ボルドー大学の醸造学部でエミール・ペイノー教授の素晴らしい指導を受けたユベール・ド・ブアール・ド・ラフォレは、卒業後、他の土地でのぶどう畑や技術を学ぶためサン=テミリオンを離れ、そのときの体験からたくさんの着想を得ました。1980年にシャトーへ戻ると、ぶどう畑や醸造蔵におけるあらゆる作業に参加しながら知識を確固たるものとし、1985年からはアンジェリュスの経営トップとなりました。ブルゴーニュを中心とした過去の経験を生かし、熟考を重ねた末に、これまでサン=テミリオンでは知られていなかったぶどう栽培方法やワイン醸造技術を導入したのです。
同年、コート・ド・フランのシャトー・ド・フランを購入します。
先駆的なワイン製造者であったユベール・ド・ブアール・ド・ラフォレが、その信念を貫徹させるべく公人となったのも至って自然な流れでした。ユベール・ド・ブアール・ド・ラフォレは、アペラシオンとボルドーワインのさらなる飛躍のため、次のような活動に積極的に参加しています。
- 1991年~1999年:サン=テミリオンワイン生産者組合(Syndicat Viticole de Saint-Emilion)副会長
- 1990年~1996年:ユニオン・デ・グラン・クリュ(Union des Grands Crus)副会長、グラン・クリュ・クラッセ協会(Association des Grands Crus Classés)会長
- 1999年~2008年:サン=テミリオンワイン生産者組合(Syndicat Viticole de Saint-Emilion)会長、INAO(国立原産地・品質研究所)地方委員会会長、INAO全国委員会会員
- 2011年より、サン=テミリオン市参議会の代表吏員
- 2013年-2016年および2019年-2022年、ボルド ー・ワイン最高評議会(Grand Conseil du Vin de Bordeaux)のグラン・メートル(会長)
ユベール・ド・ブアール・ド・ラフォレは長きにわたり、新技術を導入したり、アンジェリュスを広く世に知らしめるための活動を精力的に行ってきました。やがて、1996年のシャトー・アンジェリュスのプルミエ・グラン・クリュ・クラッセ(第一特別級)格付け、そして2012年には最高峰となるプルミエ・グラン・クリュ・クラッセA(第一特別級A)に昇格したことで、彼の努力は実を結びます。

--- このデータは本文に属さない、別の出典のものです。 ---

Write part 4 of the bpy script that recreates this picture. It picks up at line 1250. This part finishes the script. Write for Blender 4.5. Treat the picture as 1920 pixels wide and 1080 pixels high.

ぶどう栽培者としての情熱に導かれたユベール・ド・ブアール・ド・ラフォレは、他のテロワールの開拓も行っており、その活動の一環として、レバノンのマサヤでワインコンサルタント(1997年~2003年)にも就任しています。1998年にはラランド・ド・ポムロールのラ・フルール・ド・ブアールを購入、その後は南アフリカのアンウィルカも購入しています。今日、ユベール・ド・ブアール・ド・ラフォレはワインコンサルタントとして、フランス国内(サン=テミリオン、ポムロール、メドックなど)だけでなく、海外(スペイン、ポルトガル、タイ、レバノン、南アフリカ)でも精力的な活動を行っています。
ユベール・ド・ブアール・ド・ラフォレには、フランス共和国より、国家功労勲章シュヴァリエ、およびレジョン・ドヌール勲章シュヴァリエが授与されています。